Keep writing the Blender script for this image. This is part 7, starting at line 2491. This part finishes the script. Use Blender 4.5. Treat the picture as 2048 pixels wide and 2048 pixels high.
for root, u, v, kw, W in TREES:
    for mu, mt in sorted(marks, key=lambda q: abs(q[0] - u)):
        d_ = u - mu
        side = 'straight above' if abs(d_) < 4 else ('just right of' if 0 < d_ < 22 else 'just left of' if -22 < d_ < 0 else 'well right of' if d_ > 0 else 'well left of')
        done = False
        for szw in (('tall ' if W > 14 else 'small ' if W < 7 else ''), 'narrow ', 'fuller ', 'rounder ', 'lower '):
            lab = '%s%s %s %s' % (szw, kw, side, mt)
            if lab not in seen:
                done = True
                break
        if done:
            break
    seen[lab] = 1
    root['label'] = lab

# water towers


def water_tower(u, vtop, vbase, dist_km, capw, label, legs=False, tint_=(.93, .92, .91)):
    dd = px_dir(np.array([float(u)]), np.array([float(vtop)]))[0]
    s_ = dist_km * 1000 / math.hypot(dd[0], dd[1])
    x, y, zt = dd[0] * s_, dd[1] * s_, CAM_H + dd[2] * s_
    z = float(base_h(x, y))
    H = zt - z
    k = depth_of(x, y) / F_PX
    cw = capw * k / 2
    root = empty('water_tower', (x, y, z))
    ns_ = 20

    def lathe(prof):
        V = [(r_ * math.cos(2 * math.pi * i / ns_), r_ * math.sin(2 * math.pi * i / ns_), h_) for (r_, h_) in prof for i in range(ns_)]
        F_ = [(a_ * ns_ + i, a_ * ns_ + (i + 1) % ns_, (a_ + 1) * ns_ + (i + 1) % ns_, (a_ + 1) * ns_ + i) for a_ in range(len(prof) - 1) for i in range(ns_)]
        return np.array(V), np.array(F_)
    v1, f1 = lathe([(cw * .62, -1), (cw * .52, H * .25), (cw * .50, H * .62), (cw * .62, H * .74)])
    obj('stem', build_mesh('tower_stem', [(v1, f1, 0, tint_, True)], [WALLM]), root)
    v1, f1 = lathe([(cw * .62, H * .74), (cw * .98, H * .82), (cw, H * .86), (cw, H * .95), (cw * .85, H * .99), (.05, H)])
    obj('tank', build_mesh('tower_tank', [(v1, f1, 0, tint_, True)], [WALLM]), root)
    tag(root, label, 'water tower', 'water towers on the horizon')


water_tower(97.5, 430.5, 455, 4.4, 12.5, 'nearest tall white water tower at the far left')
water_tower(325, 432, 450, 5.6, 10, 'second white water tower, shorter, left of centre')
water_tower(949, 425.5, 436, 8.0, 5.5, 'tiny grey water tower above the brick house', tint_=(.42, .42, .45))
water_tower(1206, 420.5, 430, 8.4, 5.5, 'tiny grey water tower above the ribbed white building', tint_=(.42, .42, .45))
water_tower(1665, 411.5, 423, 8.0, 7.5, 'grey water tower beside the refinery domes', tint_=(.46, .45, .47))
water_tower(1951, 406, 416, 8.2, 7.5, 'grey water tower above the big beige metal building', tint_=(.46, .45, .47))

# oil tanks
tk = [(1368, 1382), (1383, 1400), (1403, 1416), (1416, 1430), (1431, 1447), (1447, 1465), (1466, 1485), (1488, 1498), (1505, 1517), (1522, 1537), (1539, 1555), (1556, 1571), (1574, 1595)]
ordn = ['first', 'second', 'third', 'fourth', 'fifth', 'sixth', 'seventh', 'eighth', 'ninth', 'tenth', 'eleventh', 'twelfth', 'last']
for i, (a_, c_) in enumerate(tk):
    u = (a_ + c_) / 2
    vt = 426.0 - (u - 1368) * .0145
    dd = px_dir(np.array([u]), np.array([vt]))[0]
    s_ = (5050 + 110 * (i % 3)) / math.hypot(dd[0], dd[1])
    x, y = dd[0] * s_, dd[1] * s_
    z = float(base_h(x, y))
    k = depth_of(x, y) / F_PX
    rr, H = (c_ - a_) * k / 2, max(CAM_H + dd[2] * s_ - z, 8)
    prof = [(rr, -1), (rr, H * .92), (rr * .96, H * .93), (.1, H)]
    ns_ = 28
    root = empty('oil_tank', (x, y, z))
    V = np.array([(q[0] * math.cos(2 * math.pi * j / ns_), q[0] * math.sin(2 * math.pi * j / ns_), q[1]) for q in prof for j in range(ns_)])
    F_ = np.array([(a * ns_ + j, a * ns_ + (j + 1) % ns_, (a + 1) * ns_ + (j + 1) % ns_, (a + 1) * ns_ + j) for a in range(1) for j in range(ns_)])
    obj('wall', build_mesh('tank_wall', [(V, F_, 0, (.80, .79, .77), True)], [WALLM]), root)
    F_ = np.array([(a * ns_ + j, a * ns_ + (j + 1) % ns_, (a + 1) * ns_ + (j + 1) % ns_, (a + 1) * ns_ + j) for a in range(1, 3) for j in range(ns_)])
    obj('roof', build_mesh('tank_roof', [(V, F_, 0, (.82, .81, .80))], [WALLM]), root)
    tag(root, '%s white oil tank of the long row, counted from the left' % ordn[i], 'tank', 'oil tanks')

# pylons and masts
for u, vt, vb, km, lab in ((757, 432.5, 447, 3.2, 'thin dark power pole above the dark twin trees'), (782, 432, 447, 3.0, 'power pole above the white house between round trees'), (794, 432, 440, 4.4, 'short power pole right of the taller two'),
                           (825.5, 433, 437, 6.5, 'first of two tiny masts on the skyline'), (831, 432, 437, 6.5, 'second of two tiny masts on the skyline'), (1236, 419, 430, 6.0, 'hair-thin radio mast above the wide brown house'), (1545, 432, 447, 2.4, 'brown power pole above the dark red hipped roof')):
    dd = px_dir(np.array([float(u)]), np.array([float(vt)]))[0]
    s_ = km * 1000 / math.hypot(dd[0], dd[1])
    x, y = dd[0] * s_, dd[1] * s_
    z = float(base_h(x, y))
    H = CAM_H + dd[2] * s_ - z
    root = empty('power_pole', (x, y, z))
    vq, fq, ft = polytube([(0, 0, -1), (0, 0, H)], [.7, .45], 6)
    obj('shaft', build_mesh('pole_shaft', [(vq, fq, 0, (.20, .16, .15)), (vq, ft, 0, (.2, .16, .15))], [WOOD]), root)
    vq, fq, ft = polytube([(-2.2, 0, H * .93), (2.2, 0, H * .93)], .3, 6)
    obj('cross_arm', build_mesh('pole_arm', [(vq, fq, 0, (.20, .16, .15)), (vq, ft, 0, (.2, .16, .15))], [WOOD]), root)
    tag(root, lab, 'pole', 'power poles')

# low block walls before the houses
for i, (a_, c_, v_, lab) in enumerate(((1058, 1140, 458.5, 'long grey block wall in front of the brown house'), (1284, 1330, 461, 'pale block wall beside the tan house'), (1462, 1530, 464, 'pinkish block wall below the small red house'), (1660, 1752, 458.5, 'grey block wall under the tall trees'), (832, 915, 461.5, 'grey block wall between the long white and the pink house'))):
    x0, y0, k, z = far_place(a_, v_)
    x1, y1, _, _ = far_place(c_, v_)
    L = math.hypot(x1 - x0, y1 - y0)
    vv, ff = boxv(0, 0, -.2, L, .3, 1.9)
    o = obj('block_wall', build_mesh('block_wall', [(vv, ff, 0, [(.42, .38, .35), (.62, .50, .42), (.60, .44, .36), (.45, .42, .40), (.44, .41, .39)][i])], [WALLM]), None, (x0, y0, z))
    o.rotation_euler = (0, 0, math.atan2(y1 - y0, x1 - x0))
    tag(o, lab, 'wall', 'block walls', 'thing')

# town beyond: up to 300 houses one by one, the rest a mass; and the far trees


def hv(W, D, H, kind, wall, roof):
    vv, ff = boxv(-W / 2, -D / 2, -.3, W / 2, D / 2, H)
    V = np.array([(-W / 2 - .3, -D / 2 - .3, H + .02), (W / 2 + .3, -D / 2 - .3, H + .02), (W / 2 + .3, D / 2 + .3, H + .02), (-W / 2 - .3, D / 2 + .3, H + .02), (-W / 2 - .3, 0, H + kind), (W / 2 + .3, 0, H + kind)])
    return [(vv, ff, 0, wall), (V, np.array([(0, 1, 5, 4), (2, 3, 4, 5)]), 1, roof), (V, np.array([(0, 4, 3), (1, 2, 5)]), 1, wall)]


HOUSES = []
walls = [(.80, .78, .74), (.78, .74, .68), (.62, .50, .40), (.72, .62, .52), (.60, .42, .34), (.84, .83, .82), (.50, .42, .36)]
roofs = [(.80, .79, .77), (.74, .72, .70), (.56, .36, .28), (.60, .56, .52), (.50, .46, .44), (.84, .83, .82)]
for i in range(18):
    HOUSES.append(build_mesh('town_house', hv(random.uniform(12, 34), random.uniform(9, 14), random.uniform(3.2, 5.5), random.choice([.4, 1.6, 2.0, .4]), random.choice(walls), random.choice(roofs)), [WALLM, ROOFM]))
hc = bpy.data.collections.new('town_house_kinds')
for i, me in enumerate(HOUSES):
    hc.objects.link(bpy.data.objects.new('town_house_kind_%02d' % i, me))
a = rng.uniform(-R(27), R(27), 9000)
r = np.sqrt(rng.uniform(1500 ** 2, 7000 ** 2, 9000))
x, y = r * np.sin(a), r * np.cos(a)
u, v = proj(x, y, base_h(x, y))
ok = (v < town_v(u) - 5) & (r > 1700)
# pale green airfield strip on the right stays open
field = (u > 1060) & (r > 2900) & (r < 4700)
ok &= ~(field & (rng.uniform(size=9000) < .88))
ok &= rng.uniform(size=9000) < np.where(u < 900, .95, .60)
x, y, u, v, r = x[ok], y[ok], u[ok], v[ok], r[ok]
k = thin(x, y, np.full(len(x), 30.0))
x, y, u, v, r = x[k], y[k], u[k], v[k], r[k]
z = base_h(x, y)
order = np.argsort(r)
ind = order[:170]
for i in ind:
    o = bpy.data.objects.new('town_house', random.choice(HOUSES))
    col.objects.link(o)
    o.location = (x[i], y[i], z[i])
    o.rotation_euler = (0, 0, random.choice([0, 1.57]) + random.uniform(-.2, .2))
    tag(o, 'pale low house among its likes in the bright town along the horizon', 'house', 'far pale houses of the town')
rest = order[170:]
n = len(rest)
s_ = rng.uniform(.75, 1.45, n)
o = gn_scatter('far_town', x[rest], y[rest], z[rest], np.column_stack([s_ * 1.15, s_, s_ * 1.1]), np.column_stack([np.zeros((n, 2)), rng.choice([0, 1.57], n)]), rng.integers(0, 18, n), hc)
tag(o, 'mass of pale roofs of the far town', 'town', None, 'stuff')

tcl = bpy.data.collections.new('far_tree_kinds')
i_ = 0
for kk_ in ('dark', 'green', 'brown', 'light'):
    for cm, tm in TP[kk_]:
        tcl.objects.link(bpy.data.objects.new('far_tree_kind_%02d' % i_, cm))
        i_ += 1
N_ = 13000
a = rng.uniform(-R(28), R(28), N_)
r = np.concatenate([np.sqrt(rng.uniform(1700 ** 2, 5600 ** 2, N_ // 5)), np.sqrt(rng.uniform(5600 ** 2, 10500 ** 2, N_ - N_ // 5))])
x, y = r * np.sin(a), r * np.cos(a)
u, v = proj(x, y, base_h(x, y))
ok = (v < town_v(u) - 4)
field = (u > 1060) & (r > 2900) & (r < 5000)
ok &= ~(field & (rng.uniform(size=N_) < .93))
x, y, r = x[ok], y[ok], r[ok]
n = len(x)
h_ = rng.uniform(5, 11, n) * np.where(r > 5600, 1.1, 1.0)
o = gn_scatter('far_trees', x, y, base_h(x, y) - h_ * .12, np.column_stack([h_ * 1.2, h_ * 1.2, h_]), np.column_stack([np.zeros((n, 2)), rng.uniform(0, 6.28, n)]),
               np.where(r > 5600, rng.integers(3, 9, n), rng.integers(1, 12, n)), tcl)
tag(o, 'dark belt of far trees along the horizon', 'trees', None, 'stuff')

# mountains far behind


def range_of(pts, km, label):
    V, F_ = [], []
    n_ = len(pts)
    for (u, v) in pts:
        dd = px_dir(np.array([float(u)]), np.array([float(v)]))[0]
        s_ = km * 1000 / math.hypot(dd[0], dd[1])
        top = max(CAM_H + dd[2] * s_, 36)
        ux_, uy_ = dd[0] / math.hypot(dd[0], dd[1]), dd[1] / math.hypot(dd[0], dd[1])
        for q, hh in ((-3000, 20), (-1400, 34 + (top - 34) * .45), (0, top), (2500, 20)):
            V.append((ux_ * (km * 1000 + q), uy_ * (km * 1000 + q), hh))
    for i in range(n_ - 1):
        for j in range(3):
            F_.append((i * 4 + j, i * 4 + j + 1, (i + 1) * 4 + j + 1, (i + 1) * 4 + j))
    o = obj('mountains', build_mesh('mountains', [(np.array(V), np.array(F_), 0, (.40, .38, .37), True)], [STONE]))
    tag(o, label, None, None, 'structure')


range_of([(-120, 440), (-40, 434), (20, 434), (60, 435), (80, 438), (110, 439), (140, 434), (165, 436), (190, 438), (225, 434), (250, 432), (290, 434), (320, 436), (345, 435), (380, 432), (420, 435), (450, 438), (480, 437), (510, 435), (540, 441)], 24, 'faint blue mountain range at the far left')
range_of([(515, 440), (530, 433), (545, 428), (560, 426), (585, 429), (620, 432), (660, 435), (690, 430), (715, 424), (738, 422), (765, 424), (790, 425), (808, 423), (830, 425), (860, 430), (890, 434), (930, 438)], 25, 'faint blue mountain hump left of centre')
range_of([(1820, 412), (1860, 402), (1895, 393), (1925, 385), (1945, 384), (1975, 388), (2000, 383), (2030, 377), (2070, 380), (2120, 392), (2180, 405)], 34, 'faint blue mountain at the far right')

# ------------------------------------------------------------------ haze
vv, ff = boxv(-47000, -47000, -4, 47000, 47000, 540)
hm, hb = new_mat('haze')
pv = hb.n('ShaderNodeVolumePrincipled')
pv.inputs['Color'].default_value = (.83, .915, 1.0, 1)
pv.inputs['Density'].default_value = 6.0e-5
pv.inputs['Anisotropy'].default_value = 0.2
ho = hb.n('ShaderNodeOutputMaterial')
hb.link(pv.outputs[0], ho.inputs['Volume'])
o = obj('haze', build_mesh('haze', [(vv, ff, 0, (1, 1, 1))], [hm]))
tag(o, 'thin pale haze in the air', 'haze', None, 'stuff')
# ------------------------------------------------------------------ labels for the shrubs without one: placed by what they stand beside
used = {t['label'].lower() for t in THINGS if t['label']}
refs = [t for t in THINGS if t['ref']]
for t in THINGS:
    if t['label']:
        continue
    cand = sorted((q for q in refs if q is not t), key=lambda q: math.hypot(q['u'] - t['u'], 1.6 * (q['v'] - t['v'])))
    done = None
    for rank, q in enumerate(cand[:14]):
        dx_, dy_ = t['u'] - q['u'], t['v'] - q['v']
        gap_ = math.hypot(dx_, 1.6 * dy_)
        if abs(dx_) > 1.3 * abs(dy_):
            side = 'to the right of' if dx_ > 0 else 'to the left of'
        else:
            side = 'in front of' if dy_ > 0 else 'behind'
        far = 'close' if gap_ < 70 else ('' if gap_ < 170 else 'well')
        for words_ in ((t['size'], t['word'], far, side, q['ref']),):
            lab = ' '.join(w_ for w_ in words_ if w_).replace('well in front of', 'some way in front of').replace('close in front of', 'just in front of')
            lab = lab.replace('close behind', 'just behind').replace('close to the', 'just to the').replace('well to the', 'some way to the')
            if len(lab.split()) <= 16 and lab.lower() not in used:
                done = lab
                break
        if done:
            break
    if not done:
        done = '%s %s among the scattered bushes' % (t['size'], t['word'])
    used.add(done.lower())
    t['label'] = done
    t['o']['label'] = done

++++++++++++++++++++

• **SET TASK**
Return the opening line of the data and every line after it through the line containing "# water towers", please, exactly as written and with nothing added.

• **EXERCISE ANSWER**
Keep writing the Blender script for this image. This is part 7, starting at line 2491. This part finishes the script. Use Blender 4.5. Treat the picture as 2048 pixels wide and 2048 pixels high.
for root, u, v, kw, W in TREES:
    for mu, mt in sorted(marks, key=lambda q: abs(q[0] - u)):
        d_ = u - mu
        side = 'straight above' if abs(d_) < 4 else ('just right of' if 0 < d_ < 22 else 'just left of' if -22 < d_ < 0 else 'well right of' if d_ > 0 else 'well left of')
        done = False
        for szw in (('tall ' if W > 14 else 'small ' if W < 7 else ''), 'narrow ', 'fuller ', 'rounder ', 'lower '):
            lab = '%s%s %s %s' % (szw, kw, side, mt)
            if lab not in seen:
                done = True
                break
        if done:
            break
    seen[lab] = 1
    root['label'] = lab

# water towers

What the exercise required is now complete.